• Stated goal: In the following material, identify every line holding the string "from" and return it.

• Information shown:
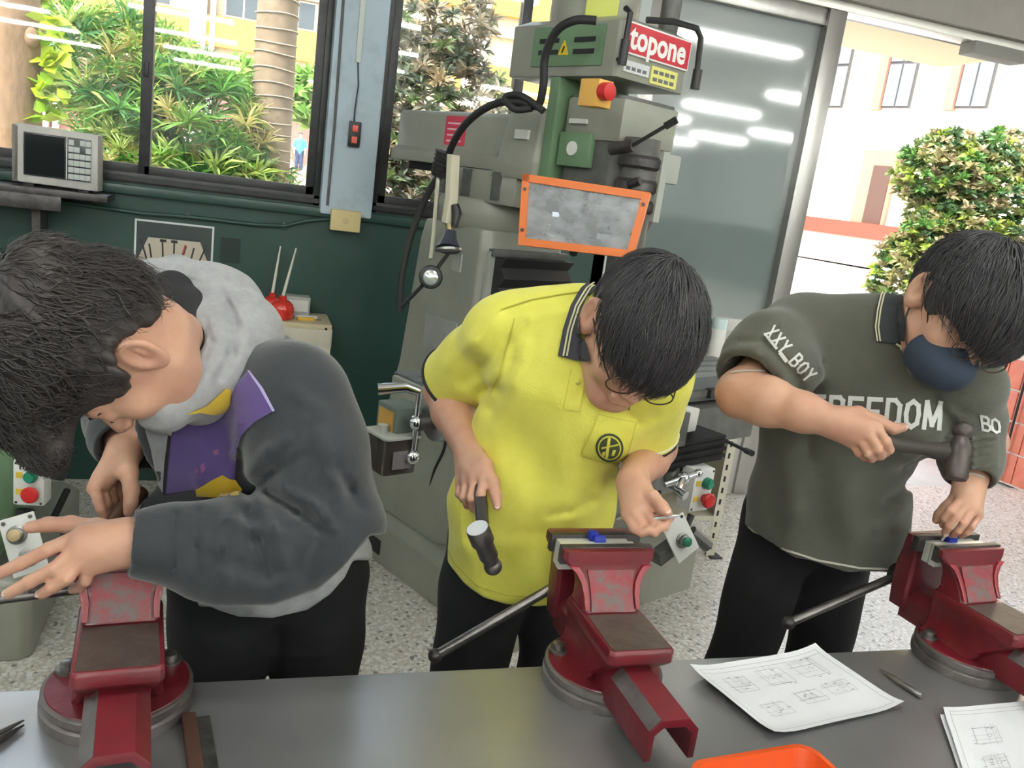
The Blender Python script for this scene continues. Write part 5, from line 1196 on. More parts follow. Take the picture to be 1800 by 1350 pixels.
# ------------------------------------------------------------------ student in the yellow polo shirt
J = lambda x, y, D: at(x, y, D)
VN = -CF  # towards the camera
def person_yellow():
    hip = V3(.585, 1.53, .86); la, lb = V3(.515, 1.54, .80), V3(.675, 1.54, .80); fa, fb = V3(.47, 1.60, 0), V3(.73, 1.62, 0)
    root = V3(.595, 1.60, 0)
    t = thing('person', 'student in a yellow polo shirt bowed over the middle vise', 'person', root)
    c = J(1117, 592, 1.43); H = head_frame((-.90, -.24, -.36), (.0, .78, -.62)); s = 1.04
    rsh, lsh = J(888, 588, 1.62), J(1150, 655, 1.52); relb, rwr = J(783, 688, 1.80), J(826, 800, 1.60); lelb, lwr = J(1150, 785, 1.70), J(1111, 843, 1.49)
    A, B, C_ = J(925, 985, 1.74), J(985, 770, 1.66), J(1008, 640, 1.58)
    F = Field()
    add_head(F, c, H, s); nb_ = J(1056, 578, 1.54)
    F.cone(c+H @ V3(0, -.032, -.045), nb_, .052, .052, .025)
    F.chain([(B, .07), (C_, .09)], .04, n=VN, fl=.65); F.cone(rsh, lsh, .046, .046, .03); F.cone(nb_, C_, .052, .07, .03)
    F.chain([(rsh, .05), (relb, .041)], .02); F.chain([(relb, .043), (relb*.65+rwr*.35, .042), (rwr, .0265)], .02)
    F.chain([(lsh, .05), (lelb, .041)], .02); F.chain([(lelb, .043), (lelb*.65+lwr*.35, .041), (lwr, .026)], .02)
    rm = [J(851, 838, 1.525), J(834, 843, 1.535), J(820, 846, 1.55), J(809, 848, 1.57)]
    rf = [[J(845, 869, 1.50), J(841, 889, 1.50), J(840, 905, 1.508)], [J(828, 876, 1.51), J(832, 893, 1.525), J(846, 892, 1.54)], [J(815, 874, 1.53), J(822, 888, 1.55), J(838, 884, 1.56)], [J(806, 868, 1.56), J(815, 879, 1.575), J(829, 875, 1.58)]]
    rt = [J(852, 818, 1.545), J(866, 848, 1.515), J(872, 872, 1.505), J(874, 889, 1.50)]
    add_hand(F, rwr, rm, rf, rt)
    lm = [J(1143, 884, 1.425), J(1129, 894, 1.42), J(1115, 902, 1.42), J(1102, 906, 1.43)]
    lf = [[J(1167, 902, 1.40), J(1177, 909, 1.395), J(1174, 915, 1.41)], [J(1152, 920, 1.395), J(1168, 926, 1.39), J(1172, 917, 1.40)], [J(1134, 931, 1.395), J(1150, 936, 1.385), J(1160, 927, 1.385)], [J(1114, 930, 1.40), J(1128, 937, 1.39), J(1140, 931, 1.385)]]
    lt = [J(1126, 862, 1.45), J(1147, 874, 1.42), J(1163, 890, 1.395), J(1173, 901, 1.385)]
    add_hand(F, lwr, lm, lf, lt)
    body = net_object('body', F.mesh(V3(.20, 1.10, .74), V3(.98, 1.95, 1.56), .0033), m_skin, t, root)
    nails(body, root, [(rt[-1], rt[-2], VN), (rf[0][-1], rf[0][-2], VN+V3(-.3, 0, 0)), (lt[-1], lt[-2], VN+V3(0, 0, .5))], m_nail)
    # shirt
    m_y = mat('yellow_pique', (.80, .76, .12), .75, c2=(.75, .70, .10), scale=20, bump=.12, bscale=300, sheen=.2)
    S = Field(); A2 = J(922, 1035, 1.73)
    S.chain([(A2, .160), (J(932, 900, 1.70), .150), (J(962, 790, 1.66), .140), (J(1000, 660, 1.58), .145)], .04, n=VN, fl=.72)
    S.cone(rsh, lsh, .066, .062, .04); S.cone(J(915, 568, 1.60), J(1030, 566, 1.55), .064, .064, .04); S.cone(rsh, J(965, 680, 1.60), .065, .095, .04)
    S.cone(lsh, J(1070, 720, 1.56), .062, .085, .04)
    rse = relb*.80+rsh*.20; S.chain([(rsh, .066), (rsh*.45+rse*.55, .070), (rse, .076)], .03)
    lse = J(1135, 765, 1.62); S.chain([(lsh, .066), (lse, .062)], .022)
    # sleeve ends, hem and neck opening
    rd = (relb-rsh)/np.linalg.norm(relb-rsh); e_ = rsh+rd*np.linalg.norm(rse-rsh)
    S.fn(lambda p: np.where(np.linalg.norm(p-e_, axis=1) < .17, (p-e_) @ rd, -1), 'i', .003); S.cone(e_-rd*.05, e_+rd*.10, .058, .062, .006, op='s')
    ld = (J(1128, 800, 1.64)-lsh); ld /= np.linalg.norm(ld); e2 = J(1130, 775, 1.62)
    S.fn(lambda p: np.where((np.linalg.norm(p-e2, axis=1) < .14) & (pxy(p)[:, 0] > 1088), (p-e2) @ ld, -1), 'i', .003); S.cone(e2-ld*.03, e2+ld*.02, .044, .044, .006, op='s')
    hz = J(900, 1063, 1.60)[2]
    def hem(p):
        u = pxy(p); return (u[:, 1]-np.interp(u[:, 0], (770, 785, 815, 850, 890, 940, 1000, 1090), (962, 985, 1022, 1048, 1062, 1066, 1062, 1040)))*.0011
    S.fn(hem, 'i', .003)
    S.cone(J(928, 1010, 1.745), J(915, 1140, 1.745), .150, .160, .01, op='s', n=VN, fl=.70)
    S.disp = folds([([(872, 560), (830, 600), (790, 640)], 14, .006), ([(890, 600), (850, 640), (815, 672)], 12, -.006), ([(905, 640), (880, 690), (862, 720)], 12, -.005), ([(925, 610), (900, 670)], 14, .005),
                    ([(905, 590), (930, 560), (1000, 545)], 8, .0025), ([(838, 690), (870, 680), (905, 620)], 9, -.003), ([(985, 700), (990, 800), (1000, 900)], 26, .006), ([(880, 760), (860, 880), (850, 980)], 24, .006), ([(940, 820), (945, 930), (925, 1040)], 24, -.006),
                    ([(1040, 880), (1000, 900), (965, 905)], 9, -.005), ([(1075, 840), (1060, 930)], 12, -.006), ([(800, 880), (815, 960), (840, 1020)], 18, .005), ([(1090, 720), (1120, 740), (1150, 730)], 9, -.005), ([(900, 960), (940, 1010)], 20, .005), ([(1010, 900), (1020, 990)], 18, .006)], .003, 2)
    sh = net_object('polo_shirt', S.mesh(V3(.20, 1.12, .72), V3(1.0, 2.0, 1.50), .0042), m_y, t, root)
    T = [bvh(sh)]; TB = T+[bvh(body)]
    m_dk = mat('collar_charcoal', (.045, .045, .055), .8, bump=.1, bscale=200); m_st = mat('collar_stripe', (.70, .66, .42), .7); m_bk = mat('trim_black', (.015, .015, .017), .8)
    col = patch('collar', [(1040, 494), (1022, 508), (1003, 540), (990, 580), (981, 626), (1012, 634), (1042, 636), (1034, 604), (1022, 592), (1020, 550), (1032, 522), (1058, 505)], TB, m_dk, sh, root, .008, curve=False)
    for dx, w in ((6, 2.2), (12, 2.2)):
        ln = [(1041, 496), (1024, 509), (1005, 541), (992, 581), (983, 626)]
        patch('collar_stripe', [(x+dx, y) for x, y in ln]+[(x+dx+w+.8, y+.5) for x, y in ln[::-1]], TB, m_st, col, root, .0105, 6)
    patch('placket', [(1004, 648), (1034, 640), (1018, 722), (990, 718)], T, mat('yellow_panel', (.77, .73, .11), .75, bump=.12, bscale=300), sh, root, .0028)
    MB().sph(Vector(drape(T, 1016, 672, .006))-Vector(root), .005, 10).build('button', mat('button_yellow', (.6, .56, .1), .4), sh)
    pk = patch('chest_pocket', [(1052, 728), (1118, 742), (1098, 815), (1020, 800), (1040, 760)], T, MATS['yellow_panel'], sh, root, .0028)
    m_seam = mat('yellow_seam', (.60, .56, .08), .8)
    def seam(pts, w=1.6, m_=m_seam, nm='seam', off=.0034, TT=None):
        A_ = [np.array(p, float) for p in pts]
        nn_ = []
        for i in range(len(A_)):
            d = A_[min(i+1, len(A_)-1)]-A_[max(i-1, 0)]; d /= np.linalg.norm(d); nn_.append(np.array([-d[1], d[0]])*w/2)
        patch(nm, [a+b for a, b in zip(A_, nn_)]+[a-b for a, b in zip(A_, nn_)][::-1], TT or T, m_, sh, root, off, 6)
    seam([(1004, 648), (990, 718), (1018, 724), (1034, 642)]); seam([(1052, 728), (1040, 760), (1020, 800), (1060, 812), (1098, 815), (1108, 780), (1118, 742)]); seam([(1052, 728), (1085, 736), (1118, 742)])
    seam([(1030, 512), (985, 518), (930, 528), (880, 545)], 1.8); seam([(905, 560), (888, 620), (878, 660), (862, 690)], 2.0)
    seam([(778, 945), (800, 990), (840, 1030), (890, 1046), (940, 1050), (1000, 1046)], 1.6)
    def ring(cx, cy, rx, ry, a, n_=28): return [(cx+rx*math.cos(q)*math.cos(a)-ry*math.sin(q)*math.sin(a), cy+rx*math.cos(q)*math.sin(a)+ry*math.sin(q)*math.cos(a)) for q in [k*2*math.pi/n_ for k in range(n_)]]
    m_em = mat('emblem_green', (.05, .07, .03), .8)
    em = patch('emblem', ring(1071, 786, 24, 25, -.3), T, m_em, sh, root, .0042, 6)
    patch('emblem_ring', ring(1071, 786, 20, 21, -.3), T, MATS['yellow_panel'], em, root, .0052, 6)
    patch('emblem_field', ring(1071, 786, 17.5, 18.5, -.3), T, m_em, em, root, .0062, 6)
    for q in ([(1068, 768), (1073, 768), (1068, 803), (1063, 803)], [(1057, 784), (1086, 778), (1086, 781), (1057, 787)], [(1059, 792), (1064, 791), (1062, 800), (1058, 799)], [(1076, 789), (1082, 788), (1079, 798), (1074, 799)]): patch('emblem_mark', q, T, MATS['yellow_panel'], em, root, .0074, 6)
    for i, q in enumerate([[(1084, 706), (1092, 708), (1091, 711), (1083, 709)], [(1083, 713), (1091, 715), (1090, 718), (1082, 716)], [(1095, 709), (1102, 710), (1097, 719), (1093, 718)], [(1104, 711), (1109, 712), (1107, 721), (1103, 720)]]): patch('stitched_mark', q, T, mat('stitch_dark', (.25, .22, .08), .8), sh, root, .003, 5)
    # dark piping round the sleeve openings
    def ringtube(cen, ax, r_, th, m_, nm):
        u = np.cross(ax, (0, 0, 1)); u /= np.linalg.norm(u); v = np.cross(ax, u)
        pts = []
        for k in range(40):
            a = k*math.pi/20; dirn = u*math.cos(a)+v*math.sin(a); hit = T[0].ray_cast(Vector(cen-ax*.004+dirn*.2), Vector(-dirn), .2)
            q = np.array(hit[0]) if hit[0] is not None else cen+dirn*r_
            if np.linalg.norm(q-cen) > r_*1.35: q = cen+dirn*r_
            pts.append(q-root)
        MB().tube(pts, th, 6, closed=True).build(nm, m_, sh)
    ringtube(e_, rd, .078, .0042, m_bk, 'sleeve_piping'); ringtube(e2, ld, .067, .004, m_bk, 'sleeve_piping'); ringtube(e2-ld*.012, ld, .067, .003, m_st, 'sleeve_stripe')
    line = [(-.13, -.075), (-.06, -.055), (-.03, .03), (.0, .042), (.018, .02), (.03, .012), (.05, .008), (.075, -.002), (.14, -.010)]
    cap_hair('hair', c, H, t, root, m_hair, line, r=(.086, .124, .103), c0=(0, .0, .038), groove=.0016, freq=24, s=s)
    strands('hair_locks', c, H, t, root, m_hair, line, (.0865, .1245, .1035), (0, .0, .038), 1700, .075, .006, .004, .0016, s=s, seed=4)['kind'] = 'stuff'
    # glasses
    m_gl = mat('glasses_metal', (.08, .05, .035), .3, .8); X = lambda *p: Vector(c+H @ (np.array(p)*s)-root)
    g = MB()
    for i in (-1, 1):
        g.tube([X(i*.035+.0235*math.cos(a), .112-.05*(.0235*math.cos(a)*i)-.004, -.006+.017*math.sin(a)) for a in [k*math.pi/12 for k in range(24)]], .0013, 6, closed=True)
        g.tube([X(i*.058, .106, .0), X(i*.074, .06, .004), X(i*.083, .0, .008)], .0013, 6)
    g.tube([X(-.0115, .109, -.002), X(0, .114, .001), X(.0115, .109, -.002)], .0013, 6).build('glasses', m_gl, t)
    legs(t, root, hip, la, lb, fa, fb, hip+V3(0, 0, .10))
    # hammer in his right hand
    hc = J(853, 962, 1.40); hr = np.array(hc)
    h_ = thing('ball_hammer', 'dark ball peen hammer hanging from the hand of the student in yellow', 'hammer', hc)
    f0, f1 = J(839, 928, 1.37)-hr, J(870, 1004, 1.42)-hr; ax = (f1-f0)
    m_hm = mat('hammer_steel', (.11, .10, .10), .36, .8, c2=(.16, .145, .14), scale=30)
    MB().tube([f0, f0+ax*.05, f0+ax*.30, f0+ax*.36, f0+ax*.64, f0+ax*.70, f0+ax*.78], [.0185, .0195, .0195, .0155, .016, .0135, .013], 18).sph(f0+ax*.88, .0155, 16).build('hammer_head', m_hm, h_)
    MB().tube([f0-ax*.004, f0+ax*.01], [.0178, .0178], 18).build('striking_face', mat('pale_face_glint', (.78, .80, .84), .35, .2), h_)  # pale colour stands in for the bright reflection on the metal face
    g0, g1 = J(853, 972, 1.398)-hr, J(838, 800, 1.60)-hr
    MB().tube([g0, g0*.75+g1*.25, g0*.4+g1*.6, g1], [.0105, .011, .012, .0125], 14).build('handle', mat('handle_dark', (.045, .04, .038), .45), h_)
    a, b = J(1150, 912, 1.395), J(1195, 906, 1.375)
    t2 = thing('scriber', 'thin steel scriber held in the left hand of the student in yellow', 'scriber', a)
    MB().tube([a*0, (b-a)*.7, b-a], [.0035, .0035, .0012], 10).build('shank', m_chrome, t2)
    return body, sh
person_yellow()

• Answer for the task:
The Blender Python script for this scene continues. Write part 5, from line 1196 on. More parts follow. Take the picture to be 1800 by 1350 pixels.
    h_ = thing('ball_hammer', 'dark ball peen hammer hanging from the hand of the student in yellow', 'hammer', hc)